Kim Stirling, nutrition manager at Sanitarium, says the reason So Good doesn’t come in a two-litre carton is simply because there isn’t enough demand for it. Two-litre cartons aren’t available in Australia either, although if consumer demand increases Sanitarium says it will consider introducing a family-size So Good. How will it know what consumers want? “We regularly run research asking for what consumers are looking for, and we also record all contacts made with us, as that helps us decide on what people are interested in too. So we are happy to have people contact us with their questions or needs,” says Kim. Contact Sanitarium on 0800 100 257, or go to www.sanitarium.co.nz and click ‘Contact Us’ at the bottom of the page. If you prefer a different brand, well, contact them instead!
When you put your mobile in a recycle drop what is recycled and what isn’t?

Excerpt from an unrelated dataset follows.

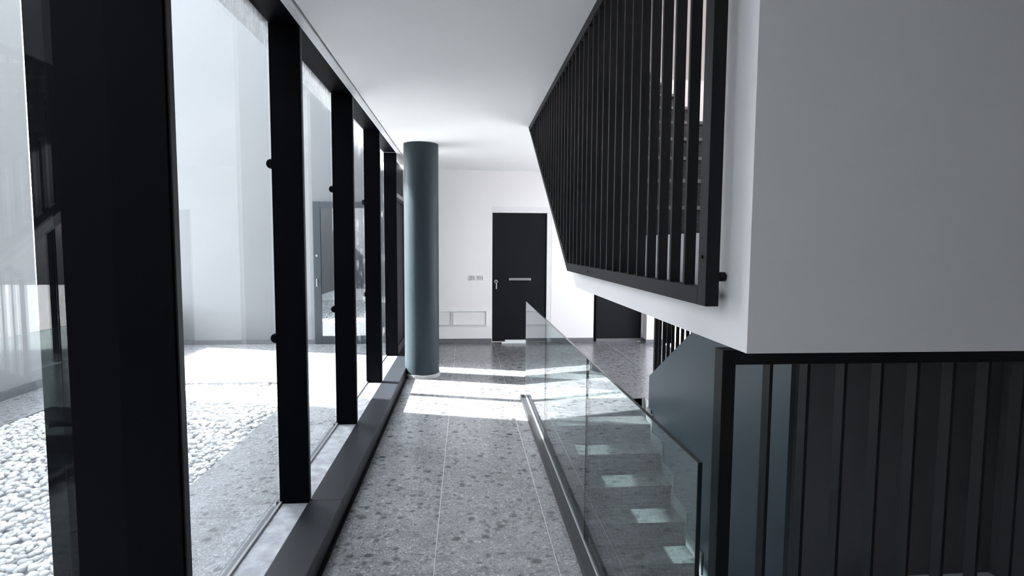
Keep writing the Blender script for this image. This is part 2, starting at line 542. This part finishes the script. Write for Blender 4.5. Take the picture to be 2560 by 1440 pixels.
gr = link('white_gravel', me, 'pebble')
tag(gr, 'bed of rounded white pebbles in the courtyard', 'gravel', kind='stuff')

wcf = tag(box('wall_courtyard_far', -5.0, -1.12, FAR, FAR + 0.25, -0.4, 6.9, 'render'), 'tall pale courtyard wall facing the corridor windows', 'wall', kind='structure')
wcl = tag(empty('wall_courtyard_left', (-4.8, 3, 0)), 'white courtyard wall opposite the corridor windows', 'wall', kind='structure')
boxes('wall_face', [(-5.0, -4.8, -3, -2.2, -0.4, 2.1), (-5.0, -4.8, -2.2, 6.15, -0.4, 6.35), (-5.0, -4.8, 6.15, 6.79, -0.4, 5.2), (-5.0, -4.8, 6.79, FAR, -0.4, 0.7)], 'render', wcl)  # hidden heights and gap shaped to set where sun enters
prism_yz('sun_blocker', [(6.15, 5.58), (7.55, 5.76), (7.55, 7.2), (6.15, 7.2)], -5.0, -4.8, 'render', wcl)  # added out of view to cap the sun patches on the steps
og2 = tag(box('neighbour_ground', -30, -5.001, -8, 24, -0.4, -0.05, 'asphalt'), 'dark open ground beyond the courtyard wall', 'ground', kind='structure')
wcb = tag(box('wall_courtyard_back', -5.0, -1.12, -3.2, -3, -0.4, 6.9, 'render'), 'courtyard wall behind the viewpoint', 'wall', kind='structure')
bc = tag(empty('baseboard_courtyard', (-3, FAR, 0)), 'speckled grey stone plinth at the foot of the courtyard walls', 'baseboard', kind='structure')
for i in range(5):
    a = -4.787 + i * 0.4646
    box('plinth_stone', a + 0.001, a + 0.4636, FAR - 0.014, FAR, 0, 0.085, 'skirt', bc, 0.002)
for i in range(9):
    a = 3.6 + i * 0.645
    box('plinth_stone', -4.8, -4.786, a + 0.001, min(a + 0.644, FAR - 0.014), 0, 0.10, 'skirtpale', bc, 0.002)

# eave over the windows and the facade above it
ev = tag(empty('roof_eave', (-1.3, 3, 3.1)), 'white eave slab outside above the corridor windows', 'eave', kind='structure')
box('eave_slab', -1.50, -1.13, -3, FAR - 0.001, 3.12, 3.45, 'eave', ev, 0.004)
box('facade', -1.13, -1.12, -3, FAR - 0.001, 2.99, 6.1, 'render', ev)
box('facade_roof', -1.13, 0.55, -3, FAR, 6.1, 6.3, 'render', ev)

# ------------------------------------------------------------------ corridor windows
POSTS = [-1.10, 0.40, 1.898, 3.368, 4.862, 6.34, 7.871]
PT = 0.055
def window(n, y0, y1, label):
    w = tag(empty('window_%d' % n, (XG, y0, 0.1)), label, 'window', kind='structure')
    deep = -1.285 if abs(y0 - 1.898) < 0.01 else -1.095
    box('post', deep, XP, y0, y0 + PT, 0.10, CEIL + 0.004, 'steel', w, 0.003)
    a, b = y0 + PT, y1
    box('pane', XG - 0.006, XG + 0.006, a - 0.004, b + 0.004, 0.085, 2.89, 'winglass', w)
    sl = box('sill', XG + 0.008, XP - 0.001, a + 0.001, b - 0.001, 0.03, 0.114, 'sill', w, 0.002)
    box('glazing_bead', XG + 0.0065, XG + 0.020, a + 0.001, b - 0.001, 0.114, 0.128, 'gasket', sl)
    box('outer_bead', XG - 0.035, XG - 0.0065, a + 0.001, b - 0.001, 0.0, 0.10, 'frame', sl)
    box('head', XG - 0.03, XP + 0.001, a, b, CEIL + 0.006, CEIL + 0.058, 'steel', w)
    if y0 > 0.5:
        box('post_trim', XP, XP + 0.006, y0 + 0.008, y0 + PT - 0.012, 0.13, CEIL - 0.01, 'beam', w, 0.002)
        for z in (1.10, 2.10):
            k = cyl('clamp', (deep - 0.004, y0 + PT / 2, z), 0.028, 0.05, 'y', 'steel', w, 20, bevel=0.008)
    return w
W = []
names = ['window bay beside the camera, left of the widest black post',
         'window bay right of the widest black post',
         'tall narrow window bay through which the grey courtyard door shows',
         'window bay with white film smears, its sill half in sun',
         'narrow sunlit window bay just left of the column']
window(8, POSTS[0], POSTS[1], 'window bay at the back, behind the viewpoint')
for i in range(5):
    window(i + 1, POSTS[i + 1], POSTS[i + 2], names[i])
# slim outer jamb behind the widest post
wo = tag(empty('window_6', (-1.32, 1.95, 0)), 'slim charcoal outer jamb along the widest black post', 'window frame', kind='structure')
box('jamb', -1.345, -1.287, 1.905, 1.960, 0.0, 3.119, 'steel', wo, 0.003)
# last bay: dark glazed door with transom, behind the column
dl = tag(empty('door_3', (XG, POSTS[6], 0)), 'black framed glazed door bay hidden behind the round column', 'door', kind='structure')
box('post', -1.095, XP, POSTS[6], POSTS[6] + PT, 0.10, CEIL + 0.004, 'steel', dl, 0.003)
box('leaf', -1.06, -1.00, 8.02, 9.40, 0.13, 2.28, 'door', dl, 0.003)
box('transom', -1.08, XP, 7.93, 9.55, 2.29, 2.345, 'gasket', dl, 0.002)
box('jamb', -1.08, XP - 0.02, 7.928, 8.015, 0.115, 2.285, 'steel', dl, 0.002)
box('jamb', -1.08, XP - 0.02, 9.405, 9.55, 0.115, 2.285, 'steel', dl, 0.002)
box('transom_panel', -1.06, -1.02, 7.93, 9.55, 2.346, CEIL, 'door', dl)
box('threshold', -1.09, XP - 0.001, 7.928, 9.555, 0.0, 0.112, 'skirtpale', dl)

sb = tag(empty('trim_1', (-0.83, 3, 0)), 'charcoal steel base beam under the row of windows', 'sill beam', kind='structure')
for a, b in ((-3, 0.40), (0.40, 3.39), (3.39, 6.36), (6.36, 9.55)):
    box('beam', XP, -0.735, a + 0.0015, b - 0.0015, 0.0, 0.12, 'beam', sb, 0.004)
box('floor_joint', -0.735, -0.712, -3, 9.55, 0.0, 0.014, 'steel', sb, 0.002)

# ------------------------------------------------------------------ round column
CX, CY, CR = -0.545, 7.165, 0.212
co = tag(empty('round_column', (CX, CY, 0)), 'round blue-grey painted column at the end of the windows', 'column')
cyl('shaft', (CX, CY, CEIL / 2 + 0.022), CR, CEIL - 0.046, 'z', 'column', co, 96)
cyl('base_ring', (CX, CY, 0.022), CR + 0.010, 0.044, 'z', 'skirtlight', co, 96)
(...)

Telecom collects more than mobile phones for recycling: modems, chargers and even landline phones all get gathered up and shipped to Allied Electronic Recovery Worldwide in California. Some of the phones are refurbished and sold to developing countries, and the rest get broken down to their component parts: plastics are melted down, circuit boards and precious metals are extracted for use in other products—bits of your mobile phone could even end up in traffic cones and taps.
Vodafone prefers to put reuse before recycling, since its mobiles can be used all over the world on the international standard GSM network (Telecom phones, by comparison, typically use the CDMA network). Returned Vodafone mobiles are tested, repaired, refurbished and, where suitable, given to micro-entrepreneurs in developing countries. This extends the life of the phone, and gives someone else a means of communication that can help grow their businesses and break the poverty cycle. Last year Vodafone recycled around 40,000 mobiles. Any mobile phones and accessories that can not be reused are sent to recyclers, who extract useful raw materials just as they do for Telecom phones.
Drop your unused mobile or accessories at any Vodafone or Telecom store—but think twice before upgrading your phone. Do you really need a new one?